A junction diode is an electronic component that limits current flow to one direction. It consists of two joined slivers of silicon, one treated to prefer positive charges and the other to prefer negative charges, so electronics designers call it a P-N junction diode. Because its action is simple and basic, it makes many fundamentally useful electronic circuits possible.
  1. Rectifier

    • Electronic circuits run on direct current (DC), not the alternating current (AC) available from your household electrical outlets. Batteries produce DC, but they have limited lifetime and power capacity. Most electronic devices rely on a device called a rectifier that converts AC to DC. A rectifier arranges one or more P-N junction diodes so they pass AC current when it flows one way but block it in the opposite direction. The result is a one-way current with a 60 hertz ripple. Subsequent filtering and regulation circuits remove most of the ripple, leaving a steady DC voltage well-suited for powering the most sensitive electronic devices.

    Radio Detector

    • AM radio uses a scheme called amplitude modulation to broadcast sound over high-frequency radio waves.
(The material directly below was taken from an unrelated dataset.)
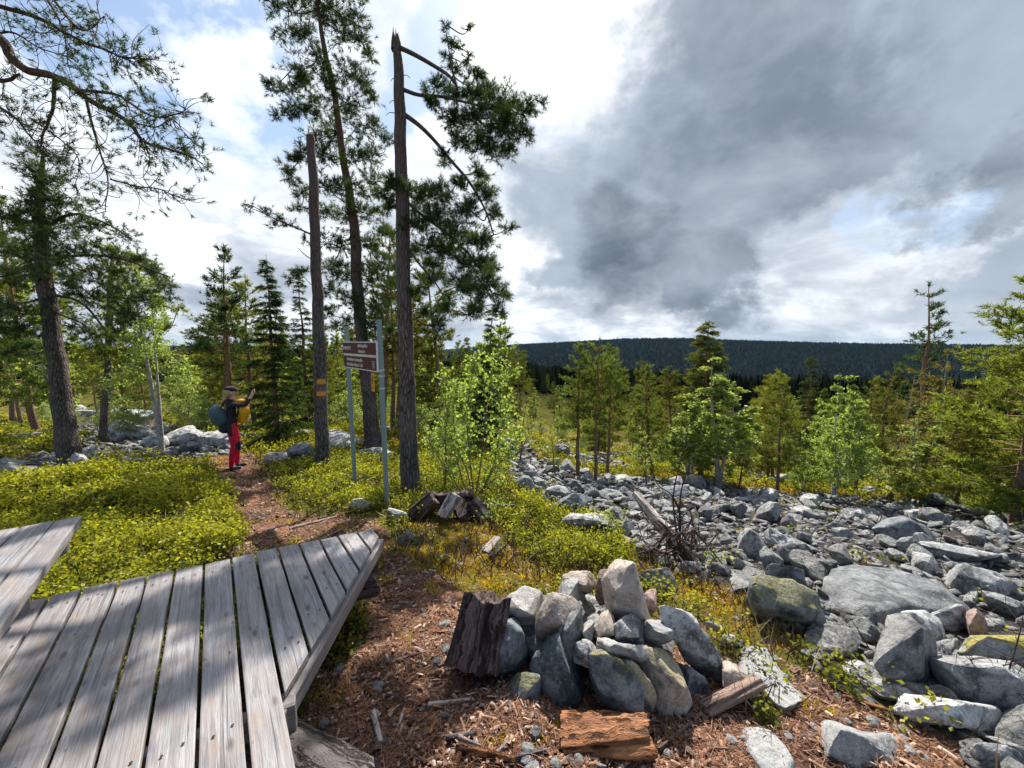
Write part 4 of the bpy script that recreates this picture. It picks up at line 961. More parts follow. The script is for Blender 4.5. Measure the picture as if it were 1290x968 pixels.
# ------------------------------------------------------------------ split wood, logs, sticks on the ground
def p3(px, py, dep): return at_depth(px, py, dep)
o = log('old_log', p3(595, 832, CB+.26), p3(612, 752, CB+.36), .185, .125, M['log_rot'], 11, amp=.42, k=56, seg=40, split=[(0.4, .6), (2.2, .75), (3.6, .7), (5.0, .85)])
tag(o, 'dark rotting log leaning on end against the left side of the cairn', 'log')
o = log('split_log', p3(709, 935, CB-.12), p3(819, 928, CB-.16), .078, .068, M['log_orange'], 12, roll=.4, amp=.34, k=56, seg=40, split=[(1.5, .72), (4.4, .7)])
tag(o, 'orange rotten split log lying in front of the cairn', 'log')
o = log('split_log', p3(888, 893, CB+.04), p3(956, 858, CB+.10), .040, .034, M['log_pale'], 13, amp=.35, k=36, seg=30, split=[(1.2, .6), (3.9, .8)])
o.data.materials[0] = M['stick']; tag(o, 'small brown split log lying across a stone on the right side of the cairn', 'log')
LAND.append((0.55, 1.75, 'the orange split log'))
# the rotten heap by the snapped pine
def gp(px, py): return ground(px, py)
hd = depth_of(gp(560, 662))
heap = [
 ((520,648),(545,625),.10,.12,.10,'log_rot','broad dark rotten chunk at the left end of the rotting wood heap',[(1.2,.4),(3.6,.8)]),
 ((556,650),(572,622),.0,.06,.07,'log_pale','pale split wedge of wood standing in the middle of the rotting heap',[(0.6,.4),(2.4,.6)]),
 ((614,655),(596,630),.02,.08,.065,'log_grey','grey weathered split piece leaning on the right side of the rotting heap',[(1.5,.4)]),
 ((552,628),(596,624),.25,.06,.055,'log_rot','dark log lying across the back of the rotting heap',[(1.5,.7)]),
 ((536,622),(560,630),.28,.05,.045,'log_rot','short brown branch piece lying nearest the snapped pine',[(1.5,.7)]),
 ((600,636),(648,637),.1,.022,.008,'log_grey','thin grey broken branch poking out of the rotting heap',None),
 ((575,652),(590,640),.12,.11,.1,'log_rot','black hollow chunk filling the middle of the rotting heap',[(2,.6)]),
 ((612,700),(628,678),.0,.05,.035,'log_pale','pale splintered wood piece on the moss in front of the heap',[(1.5,.3)]),
 ((618,702),(636,688),-.04,.018,.012,'log_grey','thin grey stick beside the splintered piece on the moss',None),
 ((646,702),(656,712),.0,.018,.015,'stick','short brown stick on the moss below the bilberries',None),
]
for i, (a, b, off, r0, r1, mat, lab, sp) in enumerate(heap):
    dd = hd if i < 7 else depth_of(gp(a[0], a[1]))
    r0, r1 = r0*1.25, r1*1.25
    pa, pb = p3(*a, dd+off), p3(*b, dd+off+(.06 if i < 7 else .12))
    for q in (pa, pb):
        q.z = max(q.z, h1(q.x, q.y)+r1*.55)
    tag(log('wood_chunk' if r0 > .03 else 'stick', pa, pb, r0, r1, M[mat], 40+i, amp=.25, split=sp, k=32), lab, 'wood' if r0 > .03 else 'stick', 'rotting wood pieces')
LAND.append((gp(560, 662).x, gp(560, 662).y, 'the rotting wood heap'))
sticks = [
 ((545,800),(598,795),.008,'log_orange','long thin reddish stick pointing at the leaning old log'),
 ((500,835),(545,822),.007,'stick','straight brown stick on litter midway between platform and cairn'),
 ((484,890),(492,868),.02,'rock','x'),
 ((540,892),(592,884),.010,'log_pale','pale curved splinter on litter short of the orange log'),
 ((512,905),(540,880),.010,'log_orange','orange bark piece lying beside the pale curved splinter'),
 ((540,930),(552,905),.012,'log_orange','narrow orange slat of wood upright in the photograph, below the bark piece'),
 ((575,950),(650,968),.016,'log_orange','long orange rotten slab at the bottom edge'),
 ((562,938),(600,928),.013,'log_grey','grey smooth stick above the long orange slab'),
 ((590,955),(640,948),.010,'log_orange','second orange slab lying just above the long one'),
 ((640,965),(690,948),.011,'log_grey','forked grey stick reaching toward the orange split log'),
 ((706,968),(735,945),.008,'stick','thin brown stick under the near end of the orange split log'),
 ((830,950),(870,915),.009,'stick','thin stick on litter right of the orange split log'),
 ((1060,880),(1120,902),.010,'log_orange','long red-brown splinter on the litter above the two-humped boulder'),
 ((1000,870),(1052,895),.007,'stick','thin splinter on the litter beside the broad whitish slab'),
 ((470,905),(480,940),.014,'log_pale','short pale chunk of wood right of the platform log'),
 ((700,770),(722,790),.007,'stick','short stick among twigs at the back of the cairn'),
 ((560,760),(585,775),.008,'stick','brown twig above the leaning old log'),
 ((455,745),(490,728),.006,'stick','crooked twig on litter past the tip of the platform'),
 ((365,668),(425,652),.014,'stick','root crossing the trail beyond the platform'),
 ((386,690),(440,664),.012,'stick','second root crossing the trail, closer to the platform'),
]
for i, (a, b, r0, mat, lab) in enumerate(sticks):
    if mat == 'rock': continue
    pa, pb = gp(*a), gp(*b); pa.z += r0*.8; pb.z += r0*.8
    m_ = (pa+pb)/2; hz = h1(m_.x, m_.y)+r0
    if (pa.z+pb.z)/2 < hz: pa.z += hz-(pa.z+pb.z)/2; pb.z += hz-(pa.z+pb.z)/2
    tag(log('stick', pa, pb, r0, r0*.7, M[mat], 70+i, amp=.3, k=12, seg=12), lab.replace(' upright in the photograph', ''), 'stick', 'sticks and splinters on the litter')
# many more splinters in the litter, as individuals
proto_s = [log_mesh('splinter', 1.0, .10+.05*i, .06, M[['log_orange', 'stick', 'log_pale'][i % 3]], 90+i, amp=.5, k=8, seg=6) for i in range(5)]
sx, sy, sr = scatter_view(1500, 1.1, 5.5, -32, 52, 1.0); l_, m_, s_ = zones(sx, sy)
items = []
for x_, y_, r_ in zip(sx[l_], sy[l_], sr[l_]):
    if len(items) >= 150: break
    pj = project(np.array([[x_, y_, h1(x_, y_)]]))
    if not (-20 < pj[0][0] < 1310 and pj[1][0] < 985): continue
    j = int(rng.integers(5)); o = bpy.data.objects.new('splinter', proto_s[j]); COL.objects.link(o)
    L = .04+.09*rng.random()**2; o.scale = (L, .07, .045); o.rotation_euler = (rng.random()*6, rng.normal()*.15, rng.random()*6.3); o.location = (x_, y_, h1(x_, y_)+.008)
    items.append(dict(x=x_, y=y_, desc=('long ' if L > .08 else 'short ')+['orange', 'brown', 'pale'][j % 3]+' wood splinter', o=o))
LAND_ALL = list(LAND); LAND[:] = [L for L in LAND if L[2] in ('the cairn', 'the orange split log', 'the rotting wood heap', 'the two-humped boulder', 'the broad whitish slab', 'the pale rock at the signposts')]+[(-0.5, 1.2, 'the platform log')]
place_phrases(items)
for it in items: tag(it['o'], it['label'], 'splinter', 'wood splinters in the litter')
LAND[:] = LAND_ALL

# ------------------------------------------------------------------ signpost
sgn = empty('trail_signpost', (0, 0, 0))
pR = gp(488, 642); pLp = gp(448, 619)
sgn.location = (pR+pLp)/2
tag(sgn, 'brown two-board trail sign with white lettering on two grey poles beside the path', 'sign')
def cyl(name, p, q, r, mat, root, k=20):
    g = Geo(); add_tube(g, [tuple(p), tuple(Vector(p).lerp(Vector(q), .5)), tuple(q)], r, k); o = link(name, g.mesh(name, mat, True))
    for pl in o.data.polygons:
        if len(pl.vertices) == 3: pl.use_smooth = False
    child(o, root); return o
dR, dL = depth_of(pR), depth_of(pLp)
topR = at_depth(477.5, 404, dR+.0); topL = at_depth(437, 412, dL)
topR.y, topR.x = pR.y+.0, pR.x-.02; topL.y, topL.x = pLp.y, pLp.x-.03
for p_, t_ in ((pR, topR), (pLp, topL)):
    po = cyl('pole', (p_.x, p_.y, p_.z-.2), t_, .030, M['pole'], sgn)
    c_ = cyl('cap', (t_.x, t_.y, t_.z), (t_.x, t_.y, t_.z+.018), .033, M['black_cap'], sgn)
# panel frame: right end at the right pole, left end at left pole
def on_pole(p_, t_, py):   # point of the pole at image row py
    lo, hi = 0.0, 1.0
    for _ in range(40):
        m_ = (lo+hi)/2; q = p_.lerp(t_, m_); yy_ = float(project(np.array([q]))[1][0])
        if yy_ > py: lo = m_
        else: hi = m_
    return p_.lerp(t_, (lo+hi)/2)
R1, L1 = on_pole(pR, topR, 429), on_pole(pLp, topL, 432)
ax = (R1-L1); ax.z = 0; ax.normalize()
nrm = Vector((ax.y, -ax.x, 0)); 
if nrm.y > 0: nrm = -nrm
Wd = (R1.xy-L1.xy).length
zt = (R1.z+L1.z)/2
Lc = L1-ax*.045; Lc.z = zt; Wp = Wd+.06
H1_, H2_ = .172, .182
def panel(name, outline, z0, mat, off, thick, parent):
    bm = bmesh.new(); f = [bm.verts.new((x_, 0, z_)) for x_, z_ in outline]; fc = bm.faces.new(f)
    r_ = bmesh.ops.extrude_face_region(bm, geom=[fc]); bmesh.ops.translate(bm, verts=[v for v in r_['geom'] if isinstance(v, bmesh.types.BMVert)], vec=(0, thick, 0))
    bmesh.ops.recalc_face_normals(bm, faces=bm.faces)
    me = bpy.data.meshes.new(name); bm.to_mesh(me); bm.free(); me.materials.append(mat); o = link(name, me); o.location = (0, off, z0); o.parent = parent; return o
def frame_at(name, loc, extra_tag=None):
    o = bpy.data.objects.new(name, None); return o
# local frame: X along ax, Y away from viewer (-nrm), Z up
Ms = Matrix((( ax.x, -nrm.x, 0, 0), (ax.y, -nrm.y, 0, 0), (0, 0, 1, 0), (0, 0, 0, 1))).to_4x4()
def text_mesh(s, size, loc, mat, parent, align='LEFT', bold=0.006, xs=1.0):
    cu = bpy.data.curves.new('lettering', 'FONT'); cu.body = s; cu.size = size; cu.align_x = align; cu.offset = bold*0.1; cu.extrude = 0.0008
    cu.resolution_u = 3
    t = bpy.data.objects.new('tmp_text', cu); COL.objects.link(t)
    dg = bpy.context.evaluated_depsgraph_get(); me = bpy.data.meshes.new_from_object(t.evaluated_get(dg)); bpy.data.objects.remove(t)
    me.materials.clear(); me.materials.append(mat); me.name = 'lettering'
    o = link('lettering', me); o.rotation_euler = (math.pi/2, 0, 0); o.scale = (xs, 1, 1); o.location = loc; o.parent = parent; return o
def board(outline, inner, zoff, texts):
    b = panel('sign_board', outline, 0, M['sign_white'], 0, .02, None)
    b.matrix_world = Matrix.Translation(Lc+nrm*.052+Vector((0, 0, zoff)))@Ms
    child_mw = b.matrix_world.copy(); b.parent = sgn; b.matrix_parent_inverse = Matrix.Translation(-sgn.location); b.matrix_basis = child_mw
    panel('brown_face', inner, 0, M['sign_brown'], -.003, .0028, b)
    for s, sz, x_, z_, xs in texts: text_mesh(s, sz, (x_, -.0042, z_), M['sign_white'], b, xs=xs)
    return b
e = .013
W_ = Wp
b1 = board([(0, -H1_), (W_, -H1_), (W_, 0), (0, 0)], [(e, -H1_+e), (W_-e, -H1_+e), (W_-e, -e), (e, -e)], 0,
      [('SEITSENPERTTI', .062, .03, -.108, .80), ('näköalapaikka', .062, .50*W_, -.070, 1.0), ('viewpoint', .062, .51*W_, -.140, 1.0)])
b2 = board([(.05, -H2_), (W_, -H2_), (W_, 0), (.05, 0), (.004, -H2_/2)], [(.05+e*.8, -H2_+e), (W_-e, -H2_+e), (W_-e, -e), (.05+e*.8, -e), (.004+e*1.3, -H2_/2)], -H1_-.004,
      [('Karhunkuru luontopolku', .064, .14*W_, -.078, .95), ('Karhunkuru Nature Trail', .064, .14*W_, -.146, .93)])
pic = panel('pictogram_frame', [(.885*W_, -.14), (.945*W_, -.14), (.945*W_, -.055), (.885*W_, -.055)], 0, M['sign_white'], -.0045, .0015, b2)
panel('pictogram_ground', [(.89*W_, -.135), (.94*W_, -.135), (.94*W_, -.06), (.89*W_, -.06)], 0, M['sign_brown'], -.0055, .001, b2)
panel('hiker_symbol', [(.909*W_, -.13), (.915*W_, -.105), (.907*W_, -.09), (.917*W_, -.068), (.926*W_, -.09), (.920*W_, -.105), (.926*W_, -.13), (.918*W_, -.115)], 0, M['sign_white'], -.0065, .001, b2)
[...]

The frequency of the radio signal, called the carrier, is hundreds of times greater than the sound frequency, called the modulator. To retrieve the sound from the broadcast signal, the radio has a diode-based detector circuit. It blocks the carrier signal and filters the high frequencies out, leaving only the audible sounds of speech and music.

    Electronic Switch

    • A solar panel can charge a battery, but when the sun goes down, the panel stops producing electricity and becomes a load on the battery, draining it. A diode placed in the circuit turns on when current flows from the solar panel to the battery and turns off when the battery's current tries to flow back through the panel. This electronic switching action preserves the battery's charge.

    Voltage Multiplier

    • A pair of P-N junction diodes, properly connected, doubles the peak-to-peak voltage of an incoming alternating current and converts it to DC. For example, an AC signal with a peak-to-peak voltage of 10 volts becomes a 20-volt DC signal. An arrangement of three diodes triples the voltage. A circuit called the Cockroft-Walton voltage multiplier increases voltage in stages: the more stages, the more voltage it produces. A well-designed Cockcroft-Walton multiplier can generate hundreds of thousands of volts.